LOL. That was actually the one I was nervous about. But after doing the carb I put a new carb base gasket. When I took the carb and intake off again now I found it clean and dry as a bone. I did follow Cliff's advice to drill, tap and insert screw plugs made from cut up bolts. I didn't just epoxy over the top.

Also, the intake runners where I matched them look like they did when I finished with the intake. All dry and clean. I don't think there's anything happening upstream (carb, PCV, etc). The oil that's getting in seems to be happening in the heads in some way.

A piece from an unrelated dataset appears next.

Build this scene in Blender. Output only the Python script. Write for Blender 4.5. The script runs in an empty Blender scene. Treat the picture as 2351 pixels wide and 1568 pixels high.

As I understand it that's really got to be valve seals or those rocker studs. Basically, having verified the oil in the intakes by seeing some actually at the valves on a few ports I'm left with just a few frustrating conclusions:

1. The new valve seals I installed before were bad (maybe hard from sitting on my shelf for years?) or I messed up the install. I doubt I hurt them putting them on since I used the applicator. I now know that none of them rode up. They were all in place. Were they hard? I guess that's possible but I'm having trouble getting too excited about that one...

2. The rocker studs are leaking past the threads. For that to be true it would also have to be the case that when I sealed them with blue loctite that didn't work and when I sealed them with RTV that didn't work. It's possible, I suppose. I'm sure in both cases there was still probably some brakeclean on the head threads (since it's pretty hard to get in there to dry it) and maybe then stuff just didn't set right? Again, I'm sure a lot of people clean threads and then the stuff still sets. But, maybe..

I was really hoping for more of a "smoking gun" when I took the intake off. It was weird to see the intake passages so clean but still see the oil. Unless it came from the valve guides that means that the oil isn't leaving any tracks. And if it doesn't I don't know how I'm supposed to track down what's happening.

Thanks for all the help, though, all!